Woah. 😳 Cash App just announced stablecoin support launching early 2025. Not Bitcoin. Stablecoins. Starting early next year, Cash App's 58 million users will be able to send and receive stablecoins directly in the app. Some thoughts 🧵
- Each user gets a blockchain address - Stablecoins sent to that address automatically convert to dollars - Dollars sent out convert to stablecoins on-chain Chain and coin-agnostic at launch. Not saying which stablecoins or blockchains, but "follow customer demand, not maximalism."
Are they walking back from being Bitcoin Maxi's? Launches alongside Bitcoin Lightning payments and AI features. But here's the buried lede: "If I were founding Cash App today, I would build it on stablecoin rails natively." Miles Suter, Cash App's Bitcoin Product Lead
So. They're supporting Bitcoin. They're supporting Lightning. They're supporting stablecoins. Slowly walking back the Bitcoin Maximalist world view? When a product leader says "if I were starting today," Yet given what Cash App does, that makes sense.

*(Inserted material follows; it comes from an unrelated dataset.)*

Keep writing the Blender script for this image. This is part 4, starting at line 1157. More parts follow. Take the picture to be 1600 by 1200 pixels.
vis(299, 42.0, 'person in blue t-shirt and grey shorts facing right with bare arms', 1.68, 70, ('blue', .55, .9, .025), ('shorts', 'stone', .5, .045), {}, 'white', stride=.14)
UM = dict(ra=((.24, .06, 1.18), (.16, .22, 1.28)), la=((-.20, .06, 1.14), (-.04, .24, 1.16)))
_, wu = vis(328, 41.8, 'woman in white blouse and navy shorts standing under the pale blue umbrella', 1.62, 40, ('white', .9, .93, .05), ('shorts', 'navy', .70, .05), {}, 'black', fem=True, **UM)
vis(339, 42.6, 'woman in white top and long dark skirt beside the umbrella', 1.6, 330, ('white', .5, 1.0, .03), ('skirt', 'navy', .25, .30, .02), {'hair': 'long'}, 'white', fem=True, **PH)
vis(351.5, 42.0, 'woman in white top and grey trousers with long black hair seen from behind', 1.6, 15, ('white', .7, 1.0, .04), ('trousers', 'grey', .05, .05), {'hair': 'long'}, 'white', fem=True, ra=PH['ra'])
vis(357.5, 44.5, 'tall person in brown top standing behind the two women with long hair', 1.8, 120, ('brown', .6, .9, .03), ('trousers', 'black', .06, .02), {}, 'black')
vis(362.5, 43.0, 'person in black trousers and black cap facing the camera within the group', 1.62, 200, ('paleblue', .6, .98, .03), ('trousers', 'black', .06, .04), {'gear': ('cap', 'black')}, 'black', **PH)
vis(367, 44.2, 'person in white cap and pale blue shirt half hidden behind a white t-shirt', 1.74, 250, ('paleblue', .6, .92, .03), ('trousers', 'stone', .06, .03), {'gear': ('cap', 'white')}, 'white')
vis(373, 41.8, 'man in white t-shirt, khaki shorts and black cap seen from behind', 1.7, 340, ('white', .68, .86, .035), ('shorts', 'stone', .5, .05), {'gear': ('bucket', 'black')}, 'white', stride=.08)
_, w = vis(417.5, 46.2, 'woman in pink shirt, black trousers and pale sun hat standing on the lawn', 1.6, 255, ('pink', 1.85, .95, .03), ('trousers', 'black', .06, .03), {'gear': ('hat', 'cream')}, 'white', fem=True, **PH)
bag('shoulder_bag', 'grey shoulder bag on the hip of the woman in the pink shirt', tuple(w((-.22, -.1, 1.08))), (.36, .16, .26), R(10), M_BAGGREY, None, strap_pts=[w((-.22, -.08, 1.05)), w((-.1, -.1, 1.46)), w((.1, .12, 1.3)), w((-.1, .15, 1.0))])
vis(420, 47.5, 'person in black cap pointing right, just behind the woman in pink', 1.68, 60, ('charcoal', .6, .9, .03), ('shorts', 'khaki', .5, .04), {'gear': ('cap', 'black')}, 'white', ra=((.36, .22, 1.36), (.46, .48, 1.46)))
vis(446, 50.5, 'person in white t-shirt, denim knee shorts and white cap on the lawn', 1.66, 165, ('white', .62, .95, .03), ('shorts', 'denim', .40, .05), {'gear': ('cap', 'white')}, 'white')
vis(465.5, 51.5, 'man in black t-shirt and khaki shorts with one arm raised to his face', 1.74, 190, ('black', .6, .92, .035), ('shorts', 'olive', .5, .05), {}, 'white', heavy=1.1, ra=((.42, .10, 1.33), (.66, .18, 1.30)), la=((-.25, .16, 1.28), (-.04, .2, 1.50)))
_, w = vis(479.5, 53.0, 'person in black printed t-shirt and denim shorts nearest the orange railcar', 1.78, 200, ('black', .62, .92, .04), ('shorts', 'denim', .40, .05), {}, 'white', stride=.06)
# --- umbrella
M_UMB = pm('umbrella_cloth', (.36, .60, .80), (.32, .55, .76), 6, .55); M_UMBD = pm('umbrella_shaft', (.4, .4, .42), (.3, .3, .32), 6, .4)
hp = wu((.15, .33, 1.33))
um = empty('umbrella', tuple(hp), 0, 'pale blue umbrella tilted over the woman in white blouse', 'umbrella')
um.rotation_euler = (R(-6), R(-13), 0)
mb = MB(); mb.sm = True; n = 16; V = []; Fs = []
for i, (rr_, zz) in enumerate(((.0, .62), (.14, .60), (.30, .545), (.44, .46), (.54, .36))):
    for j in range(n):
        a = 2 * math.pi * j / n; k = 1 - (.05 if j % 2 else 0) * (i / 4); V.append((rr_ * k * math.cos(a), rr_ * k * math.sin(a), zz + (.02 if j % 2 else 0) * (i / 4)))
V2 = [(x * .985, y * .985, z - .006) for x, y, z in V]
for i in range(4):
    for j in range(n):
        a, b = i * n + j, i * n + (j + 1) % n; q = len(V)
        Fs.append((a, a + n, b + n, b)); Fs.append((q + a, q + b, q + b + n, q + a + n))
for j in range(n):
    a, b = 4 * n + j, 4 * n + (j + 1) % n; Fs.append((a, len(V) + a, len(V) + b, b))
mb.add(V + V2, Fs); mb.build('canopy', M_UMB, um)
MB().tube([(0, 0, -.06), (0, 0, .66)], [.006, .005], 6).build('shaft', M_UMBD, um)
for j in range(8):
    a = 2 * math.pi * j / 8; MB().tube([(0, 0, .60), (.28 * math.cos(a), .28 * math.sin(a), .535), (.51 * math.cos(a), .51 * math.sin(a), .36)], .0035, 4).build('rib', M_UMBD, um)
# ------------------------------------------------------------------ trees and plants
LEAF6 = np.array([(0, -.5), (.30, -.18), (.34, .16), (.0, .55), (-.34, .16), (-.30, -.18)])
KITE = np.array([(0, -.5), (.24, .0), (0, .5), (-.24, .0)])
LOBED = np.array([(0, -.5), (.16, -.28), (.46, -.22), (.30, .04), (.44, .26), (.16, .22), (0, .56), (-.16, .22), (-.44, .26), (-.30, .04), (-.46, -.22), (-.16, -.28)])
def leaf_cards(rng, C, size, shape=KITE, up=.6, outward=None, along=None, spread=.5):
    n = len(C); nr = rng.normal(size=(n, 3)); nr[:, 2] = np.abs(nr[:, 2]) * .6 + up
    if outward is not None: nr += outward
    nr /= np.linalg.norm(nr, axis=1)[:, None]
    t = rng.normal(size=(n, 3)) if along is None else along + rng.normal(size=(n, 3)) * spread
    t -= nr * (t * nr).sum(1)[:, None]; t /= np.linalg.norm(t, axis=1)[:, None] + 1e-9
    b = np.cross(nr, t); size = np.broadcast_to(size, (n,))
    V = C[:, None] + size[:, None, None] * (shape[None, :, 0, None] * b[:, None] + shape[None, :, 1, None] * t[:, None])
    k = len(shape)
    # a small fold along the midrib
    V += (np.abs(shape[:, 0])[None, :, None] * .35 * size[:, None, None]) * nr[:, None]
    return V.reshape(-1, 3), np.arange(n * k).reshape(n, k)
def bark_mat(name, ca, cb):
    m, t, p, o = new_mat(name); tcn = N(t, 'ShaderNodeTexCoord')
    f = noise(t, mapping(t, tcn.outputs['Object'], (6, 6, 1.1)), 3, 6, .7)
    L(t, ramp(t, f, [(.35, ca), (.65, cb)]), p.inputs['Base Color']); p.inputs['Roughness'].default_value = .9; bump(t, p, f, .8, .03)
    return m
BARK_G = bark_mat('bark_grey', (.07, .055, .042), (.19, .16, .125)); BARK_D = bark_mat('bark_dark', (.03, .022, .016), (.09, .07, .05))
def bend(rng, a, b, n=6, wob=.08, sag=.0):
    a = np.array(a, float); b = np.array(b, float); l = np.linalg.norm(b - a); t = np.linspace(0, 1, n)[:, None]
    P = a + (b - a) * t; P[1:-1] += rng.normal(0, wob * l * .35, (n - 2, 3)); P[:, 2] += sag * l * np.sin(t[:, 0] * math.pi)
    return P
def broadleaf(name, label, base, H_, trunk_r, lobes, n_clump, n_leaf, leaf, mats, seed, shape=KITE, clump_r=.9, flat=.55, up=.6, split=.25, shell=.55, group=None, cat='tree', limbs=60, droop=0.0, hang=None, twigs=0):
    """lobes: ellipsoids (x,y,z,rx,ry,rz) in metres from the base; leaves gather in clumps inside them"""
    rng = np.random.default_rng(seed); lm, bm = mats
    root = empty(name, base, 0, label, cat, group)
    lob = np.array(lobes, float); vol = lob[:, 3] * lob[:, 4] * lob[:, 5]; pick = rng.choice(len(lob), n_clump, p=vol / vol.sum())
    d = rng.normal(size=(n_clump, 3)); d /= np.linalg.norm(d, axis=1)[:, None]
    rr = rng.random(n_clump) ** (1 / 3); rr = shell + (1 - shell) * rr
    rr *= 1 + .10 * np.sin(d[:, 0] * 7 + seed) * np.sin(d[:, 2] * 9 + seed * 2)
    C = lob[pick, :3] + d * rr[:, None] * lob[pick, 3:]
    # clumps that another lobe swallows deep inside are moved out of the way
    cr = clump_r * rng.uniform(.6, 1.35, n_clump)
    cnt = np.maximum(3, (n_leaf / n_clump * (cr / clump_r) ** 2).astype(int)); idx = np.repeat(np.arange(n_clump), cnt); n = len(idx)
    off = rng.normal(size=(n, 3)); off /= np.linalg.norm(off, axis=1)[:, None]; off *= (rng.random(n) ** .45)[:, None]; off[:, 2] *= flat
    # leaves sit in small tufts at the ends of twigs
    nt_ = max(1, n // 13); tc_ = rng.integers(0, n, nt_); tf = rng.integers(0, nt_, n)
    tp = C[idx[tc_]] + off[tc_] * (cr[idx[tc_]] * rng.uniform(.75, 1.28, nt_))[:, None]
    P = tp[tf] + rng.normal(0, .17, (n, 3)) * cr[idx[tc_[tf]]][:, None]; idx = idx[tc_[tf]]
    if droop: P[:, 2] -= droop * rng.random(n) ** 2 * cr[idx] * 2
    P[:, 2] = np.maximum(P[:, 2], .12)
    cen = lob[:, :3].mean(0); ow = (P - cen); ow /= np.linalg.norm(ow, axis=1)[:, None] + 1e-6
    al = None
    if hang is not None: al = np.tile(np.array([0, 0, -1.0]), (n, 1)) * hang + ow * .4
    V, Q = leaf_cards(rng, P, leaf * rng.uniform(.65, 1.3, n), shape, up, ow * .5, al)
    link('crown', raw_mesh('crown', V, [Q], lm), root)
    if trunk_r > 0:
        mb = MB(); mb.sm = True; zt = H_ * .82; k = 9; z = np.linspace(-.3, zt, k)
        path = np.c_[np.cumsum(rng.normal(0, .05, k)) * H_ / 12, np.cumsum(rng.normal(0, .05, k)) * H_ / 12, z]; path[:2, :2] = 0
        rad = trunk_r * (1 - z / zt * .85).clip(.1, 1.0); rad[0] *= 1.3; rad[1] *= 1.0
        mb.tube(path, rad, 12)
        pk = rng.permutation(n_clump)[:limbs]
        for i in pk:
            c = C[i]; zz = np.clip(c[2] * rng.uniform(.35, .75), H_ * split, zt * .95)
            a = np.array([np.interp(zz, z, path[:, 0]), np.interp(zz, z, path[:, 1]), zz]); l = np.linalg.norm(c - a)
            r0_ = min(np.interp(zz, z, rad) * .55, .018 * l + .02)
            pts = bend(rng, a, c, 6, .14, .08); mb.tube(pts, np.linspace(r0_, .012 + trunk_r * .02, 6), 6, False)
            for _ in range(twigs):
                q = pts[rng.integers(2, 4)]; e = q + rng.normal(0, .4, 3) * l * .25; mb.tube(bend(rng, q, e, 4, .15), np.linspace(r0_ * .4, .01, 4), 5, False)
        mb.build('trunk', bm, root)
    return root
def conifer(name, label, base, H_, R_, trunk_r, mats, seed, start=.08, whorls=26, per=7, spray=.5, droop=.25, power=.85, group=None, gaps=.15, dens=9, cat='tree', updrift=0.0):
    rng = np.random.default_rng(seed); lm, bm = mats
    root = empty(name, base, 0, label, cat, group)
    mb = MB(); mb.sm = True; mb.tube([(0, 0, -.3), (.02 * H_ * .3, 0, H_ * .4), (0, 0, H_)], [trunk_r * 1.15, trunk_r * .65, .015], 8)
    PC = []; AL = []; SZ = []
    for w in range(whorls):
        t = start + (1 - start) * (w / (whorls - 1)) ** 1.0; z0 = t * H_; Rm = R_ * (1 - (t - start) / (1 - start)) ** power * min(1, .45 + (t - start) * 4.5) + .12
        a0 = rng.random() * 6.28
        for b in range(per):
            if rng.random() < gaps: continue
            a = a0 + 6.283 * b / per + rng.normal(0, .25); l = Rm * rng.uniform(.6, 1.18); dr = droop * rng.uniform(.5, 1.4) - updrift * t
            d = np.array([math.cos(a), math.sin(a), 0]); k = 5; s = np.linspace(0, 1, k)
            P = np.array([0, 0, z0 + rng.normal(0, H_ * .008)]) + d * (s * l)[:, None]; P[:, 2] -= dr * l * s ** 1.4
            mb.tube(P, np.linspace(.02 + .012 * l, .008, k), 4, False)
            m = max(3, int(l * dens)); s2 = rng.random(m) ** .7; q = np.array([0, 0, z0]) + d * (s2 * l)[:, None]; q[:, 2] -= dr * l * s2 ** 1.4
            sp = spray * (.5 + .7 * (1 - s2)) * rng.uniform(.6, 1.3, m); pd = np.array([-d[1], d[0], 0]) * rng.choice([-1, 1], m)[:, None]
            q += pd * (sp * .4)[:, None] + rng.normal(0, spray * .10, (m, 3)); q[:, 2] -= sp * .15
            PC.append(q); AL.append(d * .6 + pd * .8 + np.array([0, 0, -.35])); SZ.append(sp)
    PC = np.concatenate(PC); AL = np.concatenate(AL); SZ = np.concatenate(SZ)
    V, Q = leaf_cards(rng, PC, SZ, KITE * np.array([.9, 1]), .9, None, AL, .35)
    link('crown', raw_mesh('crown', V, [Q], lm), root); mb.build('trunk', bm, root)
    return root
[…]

Stablecoins are the ideal P2P payments infrastructure. Traditional payment apps are built on banking rails: - ACH for transfers - Card networks for merchant payments, - Correspondent banking for cross-border. Stablecoins bypass all of it.
Cash App sees stablecoins as an alternative settlement layer that's cheaper and faster than the infrastructure they built on. Every major payments company is making the same infrastructure bet: stablecoins are becoming a settlement layer, not just a crypto product.
Three things to watch: 1. Which stablecoins at launch? - USDC signals follow the market pattern. - Launching their own is a new reevenue model
2. What's the fee structure? - Free P2P transfers mean they're replacing internal rails. - Fees mean it's a feature add-on. Remember: Instant payments is a major revenue line for Cash App today...
3. What's the custody model. Self-custody or hosted? - This reveals whether they're building on-chain or - Wrapping blockchain in familiar UX.
The product announcement is about adding stablecoins. But the strategy isn't clear. - PayPal and Venmo has PYUSD - The banks have EWS and Zelle who may do a stablecoin - Cash App actually looks like a follower here not a leader But their execution is what matters.
There's a gap in the market for the onchain, global Cash App. Why not Cash App itself?